Diário do Alentejo

Greve
Opinião

Greve

Luís Godinho, jornalista

16 de agosto 2019 - 15:00
Dizia Pedro Pardal Henriques que a greve poderá durar 10 anos, se tal se mostrar necessário para convencer os patrões a aumentar os salários dos motoristas daqui a dois anos. Retórica, portanto. De uma perspetiva inicial de parar o País em período de férias, o desejo de alguns, neste alguns se incluindo o rol dos habituais comentadores de ocasião, passou a ser o de deixar o País a “meio gás”. Esgotados os primeiros dias de greve, nem uma coisa, nem outra. Houve quem temesse o pior.
 
“Desta guerra haverá consequências irreparáveis para a economia portuguesa, mas, sobretudo, para os portugueses”, assegurou o secretário-geral da UGT. A Associação dos Industriais de Tomate calculou que ficariam em causa quatro mil postos de trabalho devido à impossibilidade de funcionamento das fábricas. E até a Associação Portuguesa de Empresas de Distribuição (APED) temeu o pior: “Vão faltar alimentos e outros bens nos supermercados, a indústria vai sofrer graves perdas e grandes exportadoras como a Autoeuropa correm o risco de parar a laboração”. As famílias preocuparam-se. O caos foi anunciado dias a fio pelos mais variados oráculos. “Este ano é ano de eleições. Se nós não conseguirmos fazer nada este ano, acho um bocado difícil”, resumiu o mesmo Pedro Pardal Henriques no congresso dos motoristas, colocando o assunto na esfera da disputa eleitoral.
 
Ao contrário do que sucede com enfermeiros ou professores, desta vez o Governo não é parte no conflito que opõe as empresas, representadas pela Antram, a alguns sindicatos (o novo contrato coletivo de trabalho foi assinado já neste ano entre patrões e a Federação dos Sindicatos de Transportes e Comunicações).
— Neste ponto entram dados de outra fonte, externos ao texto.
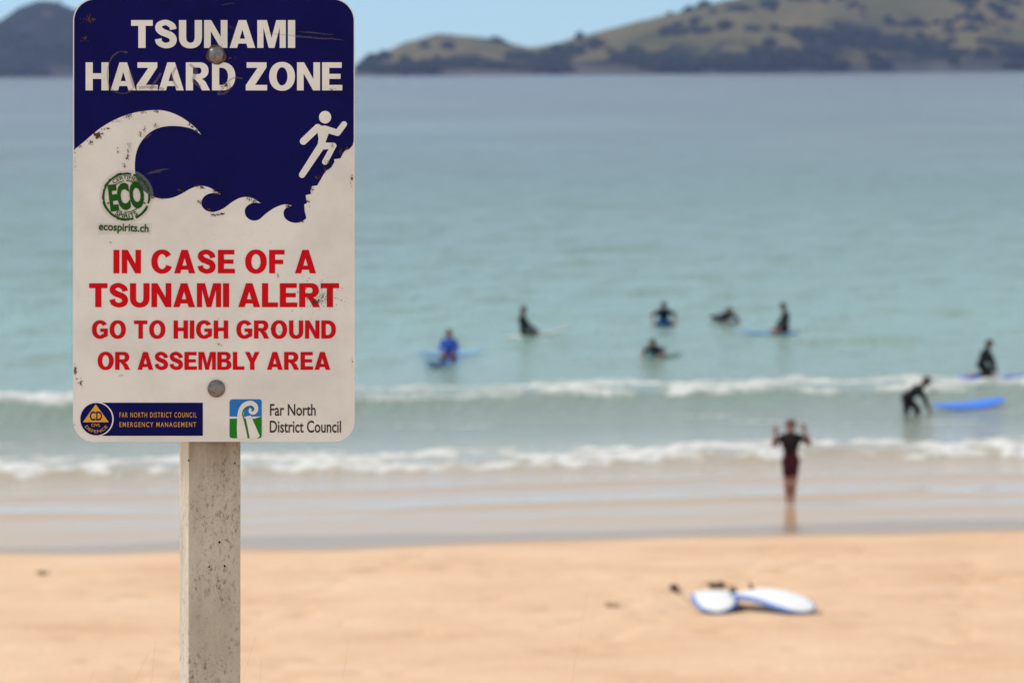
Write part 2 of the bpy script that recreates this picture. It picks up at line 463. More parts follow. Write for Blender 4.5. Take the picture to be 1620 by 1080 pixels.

Não sendo parte do conflito, podendo apenas mediá-lo, não pode o Governo obrigar as partes a chegarem a acordo, ou sequer a sentarem-se à mesa das negociações. Mas pode, como sublinhou o conselho consultivo da Procuradoria-Geral da República, definir serviços mínimos “mais extensos” atendendo ao risco de a greve poder provocar “prejuízos desmesurados”, afetando o regular funcionamento de setores essenciais ao interesse público e à economia, e avançar com a requisição civil quando ocorram “situações em que o incumprimento ou cumprimento defeituoso dos serviços mínimos sejam causadores de graves perturbações da vida social”. O que foi feito.
 
Aqui chegados, resta lembrar Paulo de Carvalho, nem tanto no refrão de uma velha canção – (“Dez anos, é muito tempo/ muitos dias, muitas horas a cantar”) –, mas mais naquela parte da mesma música em que nos lembra que “a cantiga é quando um homem quiser”. Assim empresários e motoristas estejam disponíveis para entoar uma moda diferente da das últimas semanas, com cedências de parte a parte, deixando os mind games para os jogos de poker e para as entrevistas a treinadores de futebol.